Financial highlights

  • Q4-24 ARR reached USD 804.2 million, up 12% year-over-year in constant currency; SaaS ACV hit USD 24.8 million, the highest ever.

  • Free cash flow increased 25% (old definition) and 24% (new definition) in Q4-24, totaling USD 121.1 million; FY-24 free cash flow up 17%.

  • Q4-24 EBIT up 21% year-over-year; EBIT margin at 37.6%, up 4 percentage points; net profit and EPS up 47% in Q4-24, aided by a one-off tax benefit of ~$15 million.

  • Maintenance revenue up 12% in Q4-24; SaaS revenue up 4%; subscription revenue up 59%; term license revenue down 84%.
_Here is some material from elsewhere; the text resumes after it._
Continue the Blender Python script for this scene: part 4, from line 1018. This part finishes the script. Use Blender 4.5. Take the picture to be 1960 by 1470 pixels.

  • FY-24 total revenue USD 1,044.1 million, up 5% year-over-year in constant currency.

Outlook and guidance

  • FY-25 guidance (excluding Multifonds): at least 12% ARR growth, 5-7% Subscription & SaaS growth, at least 5% EBIT growth, 7-9% EPS growth, and at least 12% free cash flow growth.

  • FY-28 targets (excluding Multifonds): ARR >USD 1.2 billion, EBIT ~USD 450 million, free cash flow ~USD 400 million; implied CAGRs of 13%, 10%, and 16% respectively.

  • FY-25 tax rate expected at 15-17% due to one-off tax benefit; normalized rate 19-21%.

  • Cloud ARR expected to grow as a share of total ARR, reflecting industry cloud adoption trends.